Past quarrels over Iraq and the European Union budget have been solved or shelved. Both men are unpopular in the polls and, probably, approaching the end of their frontline political careers.

Like veteran heavyweights in the final round of a bruising contest, they have more interest in propping one another up than reopening old wounds.

"We have entered a peaceful phase in the Franco-British relationship," President Chirac's spokesman, Jérome Bonnafont, observed.

"We have not had a quarrel with the French for about six months now," a British official said.
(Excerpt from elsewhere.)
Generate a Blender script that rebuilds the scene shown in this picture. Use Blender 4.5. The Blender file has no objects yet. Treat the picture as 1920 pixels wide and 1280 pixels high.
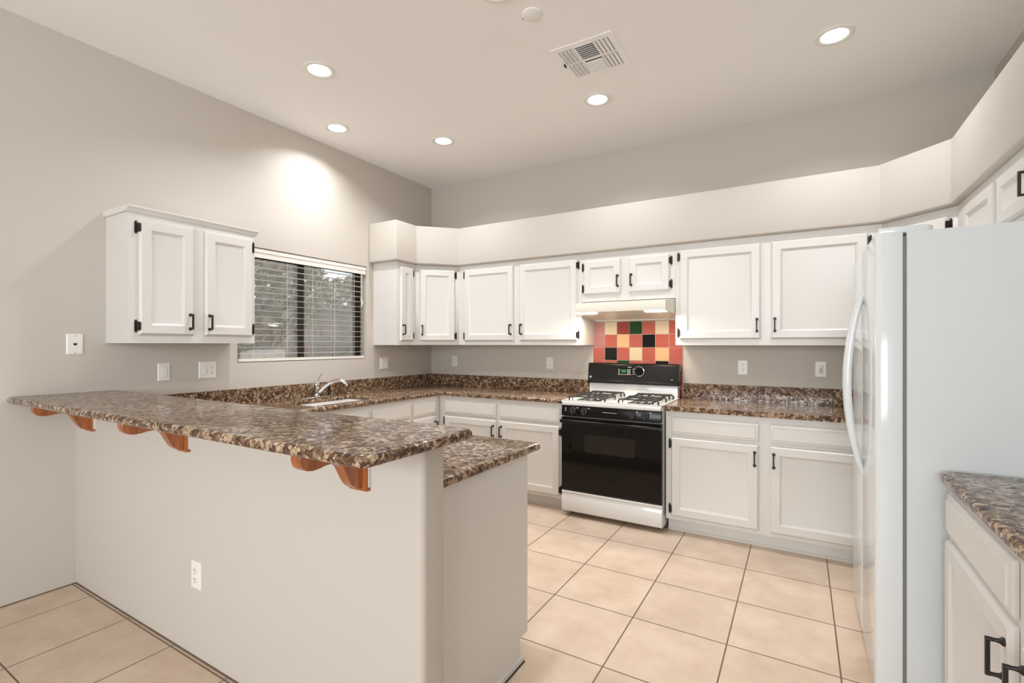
import bpy, bmesh, math, random
from mathutils import Vector, Matrix
random.seed(7)
SC = bpy.context.scene
COL = SC.collection
R = math.radians

# ------------------------------------------------------------------ camera, world, exposure
cam_d = bpy.data.cameras.new('camera')
cam = bpy.data.objects.new('camera', cam_d)
COL.objects.link(cam)
cam.location = (0, 0, 1.37)
cam.rotation_euler = (R(90), 0, math.atan2(541, 912))
cam_d.sensor_width = 36
cam_d.lens = 912 / 1920 * 36
cam_d.shift_y = 5 / 1920
cam_d.clip_start = 0.05
SC.camera = cam

vs = SC.view_settings
vs.view_transform = 'Standard'
vs.look = 'None'
vs.gamma = 1
vs.use_curve_mapping = False
vs.exposure = 0.12

world = bpy.data.worlds.new('world')
SC.world = world
world.use_nodes = True
wbg = world.node_tree.nodes['Background']
wbg.inputs[0].default_value = (0.80, 0.88, 1.0, 1)
wbg.inputs[1].default_value = 4.0

def area_light(name, loc, rot, sx, sy, power, color, parent=None, shape='RECTANGLE', spread=180):
    d = bpy.data.lights.new(name, 'AREA')
    d.shape = shape
    d.size = sx
    d.size_y = sy
    d.energy = power
    d.color = color
    d.spread = R(spread)
    o = bpy.data.objects.new(name, d)
    COL.objects.link(o)
    o.location = loc
    o.rotation_euler = rot
    if parent: o.parent = parent
    return o

# added fill lamps at two unseen window openings put in behind the camera
FILL_POWER = 255.0
area_light('fill_lamp', (-.55, -3.72, 1.78), (R(90), 0, 0), 3.0, 1.9, FILL_POWER, (0.94, 0.985, 1.03))
area_light('fill_lamp', (1.16, -1.7, 1.25), (R(90), 0, R(90)), 2.4, 2.0, 80.0, (0.96, 0.985, 1.01))
CAN_POWER = 8.4
CAN_COLOR = (0.98, 1.0, 1.03)

# ------------------------------------------------------------------ materials
def s2l(c):
    return tuple(((v / 255) / 12.92 if v / 255 <= 0.04045 else ((v / 255 + 0.055) / 1.055) ** 2.4) for v in c)

def mat(name, color, rough=0.5, metal=0.0, spec=0.5, coat=0.0, emis=None, estr=0.0, bump=0.0, bscale=60.0):
    m = bpy.data.materials.new(name)
    m.use_nodes = True
    nt = m.node_tree
    p = nt.nodes['Principled BSDF']
    p.inputs['Base Color'].default_value = (*color, 1)
    p.inputs['Roughness'].default_value = rough
    p.inputs['Metallic'].default_value = metal
    p.inputs['Specular IOR Level'].default_value = spec
    p.inputs['Coat Weight'].default_value = coat
    if emis:
        p.inputs['Emission Color'].default_value = (*emis, 1)
        p.inputs['Emission Strength'].default_value = estr
    if bump:
        tc = nt.nodes.new('ShaderNodeTexCoord')
        n = nt.nodes.new('ShaderNodeTexNoise')
        n.inputs['Scale'].default_value = bscale
        n.inputs['Detail'].default_value = 3
        b = nt.nodes.new('ShaderNodeBump')
        b.inputs['Strength'].default_value = bump
        b.inputs['Distance'].default_value = 0.002
        nt.links.new(tc.outputs['Object'], n.inputs['Vector'])
        nt.links.new(n.outputs['Fac'], b.inputs['Height'])
        nt.links.new(b.outputs['Normal'], p.inputs['Normal'])
    return m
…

Mr Blair and President Chirac will discuss next week's EU summit and broadly agree that - in the absence of any grand plan for the future - Europe should concentrate on practical advances in areas such as energy and environmental policy.
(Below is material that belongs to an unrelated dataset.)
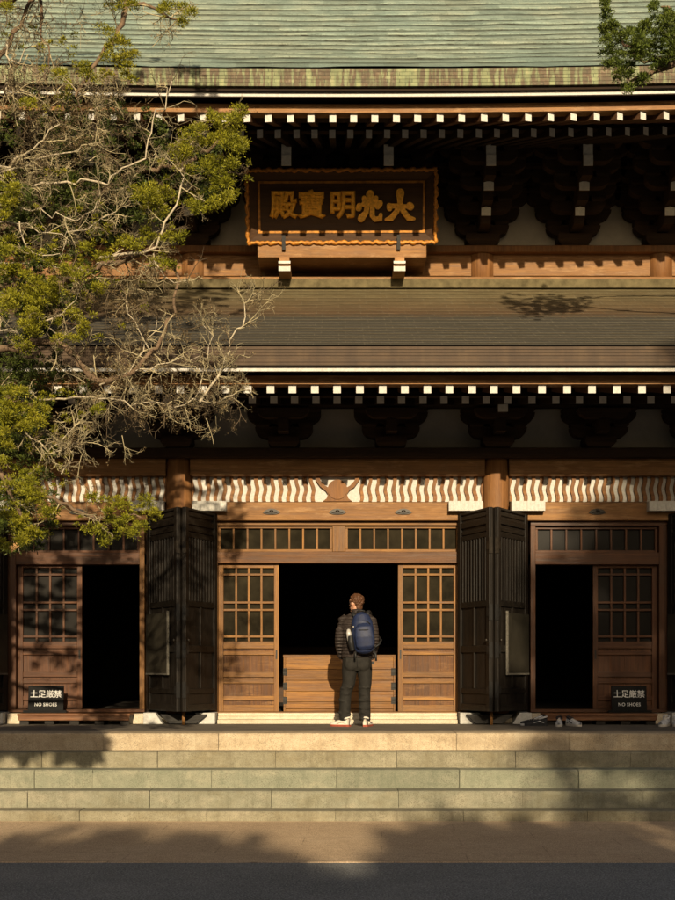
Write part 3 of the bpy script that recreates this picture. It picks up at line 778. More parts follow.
# altar furniture deep inside
mb = MB(); mb.box(-2.2, 2.2, 23.2, 24.6, SZ-.012, 2.0); mb.box(-2.6, 2.6, 22.9, 23.2, SZ-.012, 1.5); mb.build('altar', 'lacquer', hall)
# ------------------------------------------------------------------ name plaque under the upper eave
PA = P(342, 207, 18.06)                       # centre of the board
plq = thing('name_plaque', 'large dark plaque with wavy gilt rim and five gold characters under the upper eave', 'plaque', (PA.x, 18.3, zp(258, 18.3)))
tilt = R(13); roll = R(-.25)
RM = Matrix.Rotation(roll, 3, 'Y') @ Matrix.Rotation(tilt, 3, 'X')
k = 18.06/F
def pq(a, b, d): return PA+RM @ Vector((a, d, b))      # a across, b up, d backwards
def PX(px, py): return ((px-342)*k, (207-py)*k/math.cos(tilt))
w2, h2 = 94*k, 33.5*k/math.cos(tilt); wi, hi = 83.5*k, 24*k/math.cos(tilt)
mb = MB(); mb.prism([(-w2+.03, -h2+.03), (w2-.03, -h2+.03), (w2-.03, h2-.03), (-w2+.03, h2-.03)], pq, .07, .12)
mb.prism([(-wi, -hi), (wi, -hi), (wi, hi), (-wi, hi)], pq, .03, .068)
mb.build('board', 'lacquer', plq)
mb = MB()       # sloping sides of the frame
o4 = [(-w2, -h2), (w2, -h2), (w2, h2), (-w2, h2)]; i4 = [(-wi, -hi), (wi, -hi), (wi, hi), (-wi, hi)]
for i in range(4):
    j = (i+1) % 4
    mb.add([pq(*o4[i], -.06), pq(*o4[j], -.06), pq(*i4[j], .026), pq(*i4[i], .026), pq(*o4[i], .04), pq(*o4[j], .04), pq(*i4[j], .06), pq(*i4[i], .06)],
           [(0, 1, 2, 3), (7, 6, 5, 4), (0, 4, 5, 1), (3, 2, 6, 7)])
fr = mb.build('frame', 'lacquer', plq)
mb = MB(); t = .03                    # thin gilt line round the field
for (a, b), (c, d) in (((-wi, -hi), (wi, -hi+t)), ((-wi, hi-t), (wi, hi)), ((-wi, -hi+t), (-wi+t, hi-t)), ((wi-t, -hi+t), (wi, hi-t))):
    mb.prism([(a, b), (c, b), (c, d), (a, d)], pq, .008, .0295)
mb.build('gilt_line', 'goldline', plq)
mb = MB(); rr = random.Random(3)      # wavy gilt rim
for i in range(4):
    a, b = Vector(o4[i]), Vector(o4[(i+1) % 4]); L = (b-a).length; n = int(L/.02); dr = (b-a)/L; nn = Vector((dr.y, -dr.x))
    pts = []; rad = []
    for q in range(n+1):
        s = L*q/n; wv = .007*math.sin(s*2*math.pi/.17+2*math.sin(s*3.1))+.006*math.sin(s*2*math.pi/.083+3*math.sin(s*2.3))
        p = a+dr*s+nn*wv; pts.append(pq(p.x, p.y, -.055)); rad.append(.027+.005*math.sin(s*2*math.pi/.17+1.4))
    mb.tube(pts, rad, 6)
mb.build('gilt_rim', 'rimgold', plq)
# the characters
def stroke(mb, pts, rad, lift):
    # a brush stroke: tapered ribbon with round ends, standing proud of the field
    pts = [Vector(p) for p in pts]; L, Q = [], []; rad = [q*.66 for q in rad]
    n = len(pts)
    for i, p in enumerate(pts):
        d = (pts[min(i+1, n-1)]-pts[max(i-1, 0)]).normalized(); q = Vector((-d.y, d.x))
        L.append(p+q*rad[i]); Q.append(p-q*rad[i])
    d0 = (pts[0]-pts[1]).normalized(); d1 = (pts[-1]-pts[-2]).normalized()
    c0 = [pts[0]+Matrix.Rotation(a, 2) @ d0*rad[0] for a in (-.9, -.3, .3, .9)]
    c1 = [pts[-1]+Matrix.Rotation(a, 2) @ d1*rad[-1] for a in (-.9, -.3, .3, .9)]
    q0 = [tuple(p) for p in c0]; q1 = [tuple(p) for p in c1]
    poly = [tuple(p) for p in Q]+q1+[tuple(p) for p in L[::-1]]+q0
    mb.prism(poly, pq, -lift, .028)
def big(mb, cx):      # the right-hand character: a broad man-like figure with a dot on each side
    s = .0213
    def S(*pp): return [(cx+a*s, b*s-.01) for a, b in pp]
    stroke(mb, S((0, 9.2), (0, 5), (0, 1)), [.10*.9, .062, .055], .020)
    stroke(mb, S((-1, .8), (1, .8)), [.06, .06], .0215)
    stroke(mb, S((0, 3), (-2.2, -2.5), (-6, -7), (-9.5, -7.6)), [.055, .058, .062, .03], .023)
    stroke(mb, S((0, 3), (2.2, -2.5), (6, -7), (9.5, -7.4)), [.055, .058, .062, .03], .0245)
    stroke(mb, S((-7, -.6), (-7.2, 1)), [.06, .06], .026); stroke(mb, S((-6, .8), (-2, 1)), [.05, .045], .0275)
    stroke(mb, S((6.4, .9), (7, .4)), [.078, .078], .029); stroke(mb, S((5, .5), (1.5, .8)), [.04, .04], .0305)
def light(mb, cx):    # second from the right: a crowned form on two curling legs
    s = .0213
    def S(*pp): return [(cx+a*s, b*s-.01) for a, b in pp]
    stroke(mb, S((0, 8.5), (0, 2)), [.085, .05], .020)
    stroke(mb, S((-4, 6), (-3.4, 3.5), (-2, 2)), [.05, .06, .05], .0215); stroke(mb, S((4, 6), (3.4, 3.5), (2, 2)), [.05, .06, .05], .023)
    stroke(mb, S((-4.5, 2), (4.5, 2)), [.05, .05], .0245)
    stroke(mb, S((-7.6, -.4), (-7.2, 1.2)), [.066, .058], .026)
    stroke(mb, S((-1.8, 2), (-2.6, -3), (-6, -7)), [.055, .058, .078], .0275)
    stroke(mb, S((1.6, 1), (1.4, -5.5), (3.5, -7.6), (7, -7), (7.2, -4.6)), [.05, .055, .055, .06, .04], .029)
    stroke(mb, S((6.6, 2.6), (5.2, .4)), [.066, .055], .0305); stroke(mb, S((4.5, 1), (2, 1.6)), [.036, .036], .032)
for px, fn in ((400.5, big), (370.5, light)):
    mb = MB(); fn(mb, (px-342)*k); mb.build('character', 'gold', plq)
for px, ch, wd in ((343, '明', 1.0), (312, '寶', 1.0), (284, '殿', 1.0)):
    cx = (px-342)*k
    text_mesh(ch, .385, .004, 0, lambda x, y, z: pq(cx+x*wd, y-.01+.02, .018-z*2), 'character', 'gold', plq, bevel=.019)
mb = MB()
for px in (284, 399):
    a = (px-342)*k
    mb.prism([(a-.025, -h2-.10), (a+.025, -h2-.10), (a+.025, -h2+.10), (a-.025, -h2+.10)], pq, -.11, -.09)
    mb.prism([(a-.025, -h2-.10), (a+.025, -h2-.10), (a+.025, -h2-.07), (a-.025, -h2-.07)], pq, -.0895, .12)
mb.build('hanging_hook', 'iron', plq)
# ledge of the hall that carries the plaque
mb = MB(); mb.box(xp(258, 18.14), xp(427, 18.14), 18.14, YU-.11, zp(257.5, 18.14), zp(242.5, 18.14)); mb.build('plaque_ledge', 'beam', hall, bevel=.012)
for px in (285, 400):
    p = P(px, 271, 18.08); mb = MB()
    mb.prism([(-.085, .0), (.085, .0), (.085, .10), (-.085, .10)], lambda a, b, d: (p.x+a, p.y+d, p.z+b), .012, .7, 0)
    mb.prism([(-.084, .001), (.084, .001), (.084, .068), (-.084, .068)], lambda a, b, d: (p.x+a, p.y+d, p.z+b), 0, .0115, 1)
    mb.prism([(-.07, .06), (.07, .06), (.07, .18), (-.07, .18)], lambda a, b, d: (p.x+a, p.y+d-.015, p.z+b+.02), .012, .3, 0)
    mb.prism([(-.085, .10), (.085, .10), (.085, .135), (-.085, .135)], lambda a, b, d: (p.x+a, p.y+d-.03, p.z+b), 0, .02, 1)
    mb.build('ledge_support', ['beam', 'white'], hall)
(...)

Mr Blair is said to be somewhat doubtful, however, about a Franco-German plan, which was agreed earlier this week, to lay down a timetable for progress on a successor to the defunct EU constitution by the end of 2008.

The two men are said to see eye to eye on most pressing world issues, including the need to agree a formula for feeding funds to the Palestinian Authority - without formally endorsing Hamas and its refusal to recognise Israel.

There will also be bilateral talks between the French and British foreign, defence energy, education, environment and Europe ministers. A first meeting between the new Home Secretary, John Reid, and Nicolas Sarkozy, the powerful French Interior Minister, has been cancelled because of pressure of other engagements.

M. Sarkozy, likely to be M. Chirac's successor as the dominant figure on the right, will visit London in the next few weeks.